Abstract

Weather conditions play a large role in thermal comfort and energy consumption, such as during a cold spell (body hypothermia and building heating) or a heatwave (body overheating and building air conditioning). These weather conditions can be modified by urban factors and climate change, such as higher temperatures in city-center and in future periods. However, weather conditions used for building design and renovation are often taken for convenience from past data near airports. The present study aims to determine weather conditions with urban factors and climate change, as well as thermal comfort and energy needs for several building types in different environments. Measurements and simulations are combined to provide weather conditions and building estimations for different locations (rural, periurban, urban), seasonal cases (winter, summer, heatwave) and periods (recent past, mid-century, end-century). A first application of the approach is presented over the city of Strasbourg (France). We find that the urban case has higher temperature, reduced windspeed and relative humidity, less energy for winter heating and less summer thermal comfort than the periurban than the rural case. Climate change leads to higher temperature and lower relative humidity, and to less summer thermal comfort especially during a heatwave and for older buildings.
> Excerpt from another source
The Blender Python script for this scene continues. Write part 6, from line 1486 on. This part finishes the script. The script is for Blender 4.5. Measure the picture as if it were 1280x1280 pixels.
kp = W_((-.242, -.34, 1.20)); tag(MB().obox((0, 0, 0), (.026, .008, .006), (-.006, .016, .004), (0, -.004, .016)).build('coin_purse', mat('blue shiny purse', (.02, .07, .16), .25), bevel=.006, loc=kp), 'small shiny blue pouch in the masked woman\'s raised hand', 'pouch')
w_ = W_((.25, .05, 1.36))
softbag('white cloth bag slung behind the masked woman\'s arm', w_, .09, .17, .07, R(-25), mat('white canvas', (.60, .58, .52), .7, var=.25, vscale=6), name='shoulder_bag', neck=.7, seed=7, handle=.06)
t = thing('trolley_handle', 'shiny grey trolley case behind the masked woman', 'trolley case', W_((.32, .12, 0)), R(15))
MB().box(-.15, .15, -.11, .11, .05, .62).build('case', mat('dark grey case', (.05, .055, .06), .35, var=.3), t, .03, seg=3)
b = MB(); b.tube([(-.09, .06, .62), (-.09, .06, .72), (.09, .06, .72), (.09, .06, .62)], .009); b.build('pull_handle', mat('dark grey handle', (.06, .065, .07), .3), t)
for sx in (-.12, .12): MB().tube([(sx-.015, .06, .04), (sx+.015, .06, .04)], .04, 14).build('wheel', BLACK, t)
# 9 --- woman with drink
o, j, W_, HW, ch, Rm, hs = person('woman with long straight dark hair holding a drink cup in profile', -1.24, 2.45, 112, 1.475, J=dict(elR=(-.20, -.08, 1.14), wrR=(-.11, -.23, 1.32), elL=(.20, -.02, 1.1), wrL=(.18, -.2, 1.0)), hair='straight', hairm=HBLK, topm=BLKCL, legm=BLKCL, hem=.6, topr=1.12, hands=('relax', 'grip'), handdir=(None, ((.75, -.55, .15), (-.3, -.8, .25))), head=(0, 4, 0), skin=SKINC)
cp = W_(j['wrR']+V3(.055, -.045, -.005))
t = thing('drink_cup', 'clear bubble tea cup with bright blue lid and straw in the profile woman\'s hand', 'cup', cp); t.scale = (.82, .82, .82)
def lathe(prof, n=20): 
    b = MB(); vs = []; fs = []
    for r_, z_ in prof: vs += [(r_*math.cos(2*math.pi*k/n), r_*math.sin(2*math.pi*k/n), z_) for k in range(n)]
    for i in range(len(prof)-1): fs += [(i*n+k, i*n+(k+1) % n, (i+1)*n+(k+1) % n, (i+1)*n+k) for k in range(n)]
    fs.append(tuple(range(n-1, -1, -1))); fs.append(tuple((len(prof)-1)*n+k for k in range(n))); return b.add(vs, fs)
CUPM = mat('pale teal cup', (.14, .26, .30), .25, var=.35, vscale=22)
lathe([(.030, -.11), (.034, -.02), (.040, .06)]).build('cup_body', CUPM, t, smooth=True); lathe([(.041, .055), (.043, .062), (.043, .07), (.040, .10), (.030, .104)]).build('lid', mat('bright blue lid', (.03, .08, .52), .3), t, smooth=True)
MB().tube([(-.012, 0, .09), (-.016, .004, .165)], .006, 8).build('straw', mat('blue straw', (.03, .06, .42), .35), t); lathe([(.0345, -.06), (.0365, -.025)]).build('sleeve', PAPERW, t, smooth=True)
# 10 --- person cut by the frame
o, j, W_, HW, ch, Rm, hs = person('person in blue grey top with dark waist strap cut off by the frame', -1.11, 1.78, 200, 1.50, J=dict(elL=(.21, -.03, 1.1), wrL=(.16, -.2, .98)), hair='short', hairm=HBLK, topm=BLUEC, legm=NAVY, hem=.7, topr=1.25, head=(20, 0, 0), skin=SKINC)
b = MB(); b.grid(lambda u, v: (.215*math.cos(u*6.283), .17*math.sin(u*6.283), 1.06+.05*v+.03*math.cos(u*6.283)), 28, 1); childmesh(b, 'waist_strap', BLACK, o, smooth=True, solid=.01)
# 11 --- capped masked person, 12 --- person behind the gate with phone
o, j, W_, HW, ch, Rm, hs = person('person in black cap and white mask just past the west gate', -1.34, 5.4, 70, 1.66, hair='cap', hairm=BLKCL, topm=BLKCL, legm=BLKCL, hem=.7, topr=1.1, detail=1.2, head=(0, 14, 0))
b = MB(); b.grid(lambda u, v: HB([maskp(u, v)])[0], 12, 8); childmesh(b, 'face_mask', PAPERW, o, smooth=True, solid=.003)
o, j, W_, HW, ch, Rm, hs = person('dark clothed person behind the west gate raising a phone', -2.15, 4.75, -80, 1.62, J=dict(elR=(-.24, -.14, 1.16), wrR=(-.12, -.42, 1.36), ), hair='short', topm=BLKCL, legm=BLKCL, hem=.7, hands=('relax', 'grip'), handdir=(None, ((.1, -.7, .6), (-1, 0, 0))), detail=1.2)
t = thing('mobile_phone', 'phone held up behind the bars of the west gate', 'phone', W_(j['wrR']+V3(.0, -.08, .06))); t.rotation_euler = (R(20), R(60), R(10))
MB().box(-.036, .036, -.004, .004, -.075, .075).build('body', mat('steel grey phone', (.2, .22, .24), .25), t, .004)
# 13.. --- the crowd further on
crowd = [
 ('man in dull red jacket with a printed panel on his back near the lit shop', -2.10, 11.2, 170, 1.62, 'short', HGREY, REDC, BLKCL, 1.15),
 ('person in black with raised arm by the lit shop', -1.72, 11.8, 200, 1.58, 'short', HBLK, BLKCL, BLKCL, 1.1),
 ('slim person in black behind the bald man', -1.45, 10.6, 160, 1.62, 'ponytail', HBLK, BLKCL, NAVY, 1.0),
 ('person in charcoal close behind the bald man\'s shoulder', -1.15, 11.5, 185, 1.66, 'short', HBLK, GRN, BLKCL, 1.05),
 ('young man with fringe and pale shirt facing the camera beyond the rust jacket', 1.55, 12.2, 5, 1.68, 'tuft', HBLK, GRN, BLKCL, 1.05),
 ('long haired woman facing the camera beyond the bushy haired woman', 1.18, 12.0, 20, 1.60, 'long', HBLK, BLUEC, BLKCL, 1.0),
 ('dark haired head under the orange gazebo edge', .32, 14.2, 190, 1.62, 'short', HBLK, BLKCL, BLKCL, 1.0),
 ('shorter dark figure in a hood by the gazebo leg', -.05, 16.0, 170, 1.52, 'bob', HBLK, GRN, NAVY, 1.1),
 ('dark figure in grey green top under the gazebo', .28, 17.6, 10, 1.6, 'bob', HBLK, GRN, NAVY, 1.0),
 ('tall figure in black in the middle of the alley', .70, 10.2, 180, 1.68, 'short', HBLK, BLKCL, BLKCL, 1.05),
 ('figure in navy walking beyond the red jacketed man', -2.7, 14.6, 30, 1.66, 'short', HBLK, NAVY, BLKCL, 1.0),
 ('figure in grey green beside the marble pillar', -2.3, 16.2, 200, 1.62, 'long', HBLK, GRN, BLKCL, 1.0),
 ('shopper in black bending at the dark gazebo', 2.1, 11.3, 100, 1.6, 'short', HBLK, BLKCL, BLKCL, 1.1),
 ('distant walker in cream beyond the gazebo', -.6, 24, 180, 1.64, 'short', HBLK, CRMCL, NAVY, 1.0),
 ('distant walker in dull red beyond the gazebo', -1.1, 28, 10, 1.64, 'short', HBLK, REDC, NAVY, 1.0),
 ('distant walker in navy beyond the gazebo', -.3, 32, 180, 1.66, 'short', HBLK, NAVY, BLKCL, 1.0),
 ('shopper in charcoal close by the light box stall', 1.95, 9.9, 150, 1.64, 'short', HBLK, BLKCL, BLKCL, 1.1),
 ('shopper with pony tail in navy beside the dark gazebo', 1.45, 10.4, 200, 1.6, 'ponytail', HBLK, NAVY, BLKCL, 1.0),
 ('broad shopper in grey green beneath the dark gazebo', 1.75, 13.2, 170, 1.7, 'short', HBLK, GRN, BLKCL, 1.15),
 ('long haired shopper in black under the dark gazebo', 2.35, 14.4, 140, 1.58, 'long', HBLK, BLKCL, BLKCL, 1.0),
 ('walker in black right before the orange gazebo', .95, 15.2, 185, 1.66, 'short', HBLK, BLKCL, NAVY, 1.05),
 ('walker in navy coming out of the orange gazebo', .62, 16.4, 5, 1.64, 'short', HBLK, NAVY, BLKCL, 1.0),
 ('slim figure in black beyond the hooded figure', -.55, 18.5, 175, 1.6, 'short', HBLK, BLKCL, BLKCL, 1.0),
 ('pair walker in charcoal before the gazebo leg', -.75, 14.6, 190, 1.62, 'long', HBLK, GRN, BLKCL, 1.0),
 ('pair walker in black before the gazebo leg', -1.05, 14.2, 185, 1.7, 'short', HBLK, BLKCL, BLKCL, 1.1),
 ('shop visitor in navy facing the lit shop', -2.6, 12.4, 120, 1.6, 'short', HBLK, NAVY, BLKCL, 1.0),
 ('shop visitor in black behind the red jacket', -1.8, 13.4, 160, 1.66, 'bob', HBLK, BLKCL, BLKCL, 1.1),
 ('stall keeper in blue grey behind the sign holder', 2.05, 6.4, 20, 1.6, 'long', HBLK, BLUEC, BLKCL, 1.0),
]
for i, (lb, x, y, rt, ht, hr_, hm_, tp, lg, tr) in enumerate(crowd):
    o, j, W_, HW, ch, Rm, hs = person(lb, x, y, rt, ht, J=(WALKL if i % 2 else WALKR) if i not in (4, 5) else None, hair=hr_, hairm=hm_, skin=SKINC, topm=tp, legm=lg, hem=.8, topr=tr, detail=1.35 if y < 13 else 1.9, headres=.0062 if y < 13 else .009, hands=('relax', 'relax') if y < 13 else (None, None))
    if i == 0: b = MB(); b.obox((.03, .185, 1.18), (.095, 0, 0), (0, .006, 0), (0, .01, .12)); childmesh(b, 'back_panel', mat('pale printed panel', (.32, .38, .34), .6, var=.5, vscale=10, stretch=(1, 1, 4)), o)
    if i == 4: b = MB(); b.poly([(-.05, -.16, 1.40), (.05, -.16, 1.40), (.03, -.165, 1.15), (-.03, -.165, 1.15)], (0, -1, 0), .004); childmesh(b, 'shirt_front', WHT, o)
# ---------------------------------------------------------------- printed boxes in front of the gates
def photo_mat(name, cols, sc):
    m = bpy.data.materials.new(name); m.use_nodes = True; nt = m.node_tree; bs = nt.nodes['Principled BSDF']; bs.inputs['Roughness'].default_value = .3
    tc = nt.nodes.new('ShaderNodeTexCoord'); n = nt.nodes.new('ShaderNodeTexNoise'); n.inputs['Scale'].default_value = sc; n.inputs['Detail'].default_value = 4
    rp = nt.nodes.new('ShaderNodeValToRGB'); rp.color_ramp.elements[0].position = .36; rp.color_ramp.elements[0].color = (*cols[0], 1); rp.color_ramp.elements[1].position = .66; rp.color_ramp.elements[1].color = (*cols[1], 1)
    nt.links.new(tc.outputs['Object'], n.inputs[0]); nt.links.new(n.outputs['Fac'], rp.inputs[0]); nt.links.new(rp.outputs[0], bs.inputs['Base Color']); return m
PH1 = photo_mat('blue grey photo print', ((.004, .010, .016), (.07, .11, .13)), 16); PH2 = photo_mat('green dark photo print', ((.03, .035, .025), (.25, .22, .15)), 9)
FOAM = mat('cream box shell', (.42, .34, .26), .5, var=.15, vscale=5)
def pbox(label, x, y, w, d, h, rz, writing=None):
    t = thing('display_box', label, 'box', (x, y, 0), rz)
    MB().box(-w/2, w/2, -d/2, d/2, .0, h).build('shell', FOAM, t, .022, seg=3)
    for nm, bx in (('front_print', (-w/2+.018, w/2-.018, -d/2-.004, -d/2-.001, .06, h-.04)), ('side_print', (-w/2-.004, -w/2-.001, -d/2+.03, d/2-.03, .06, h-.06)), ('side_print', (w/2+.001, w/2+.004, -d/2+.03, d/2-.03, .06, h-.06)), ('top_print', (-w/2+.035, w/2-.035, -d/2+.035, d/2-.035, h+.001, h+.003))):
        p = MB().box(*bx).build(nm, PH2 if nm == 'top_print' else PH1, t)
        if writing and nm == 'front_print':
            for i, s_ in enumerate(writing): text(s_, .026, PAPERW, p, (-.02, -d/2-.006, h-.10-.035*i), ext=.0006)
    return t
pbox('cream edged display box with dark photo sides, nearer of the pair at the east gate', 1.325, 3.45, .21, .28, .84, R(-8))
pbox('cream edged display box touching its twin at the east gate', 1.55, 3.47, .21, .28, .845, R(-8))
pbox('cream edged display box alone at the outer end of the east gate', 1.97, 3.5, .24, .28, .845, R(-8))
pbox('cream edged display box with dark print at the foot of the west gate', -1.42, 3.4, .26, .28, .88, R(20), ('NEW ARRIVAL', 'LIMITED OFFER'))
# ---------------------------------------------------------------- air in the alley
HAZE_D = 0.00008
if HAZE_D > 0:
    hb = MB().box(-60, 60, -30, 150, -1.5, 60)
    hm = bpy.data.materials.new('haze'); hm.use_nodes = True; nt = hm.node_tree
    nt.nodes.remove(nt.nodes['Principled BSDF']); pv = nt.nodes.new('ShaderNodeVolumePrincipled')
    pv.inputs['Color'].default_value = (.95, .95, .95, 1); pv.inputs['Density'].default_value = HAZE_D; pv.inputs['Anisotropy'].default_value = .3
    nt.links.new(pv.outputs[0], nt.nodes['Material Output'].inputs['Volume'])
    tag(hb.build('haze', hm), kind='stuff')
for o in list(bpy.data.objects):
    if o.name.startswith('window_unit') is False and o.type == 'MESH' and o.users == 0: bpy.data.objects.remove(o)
The combined effect of city, heatwave and climate change on outdoor air temperature reaches 8 to 11 degrees, and similarly for the indoor air temperature of very old buildings but 5 to 7 degrees for recent (well-insulated) buildings. This approach may support building renovation strategies and analyses of population vulnerability. The perspectives include the application to other regions, a comparison of urban climate models, and an investigation of urban scenarios.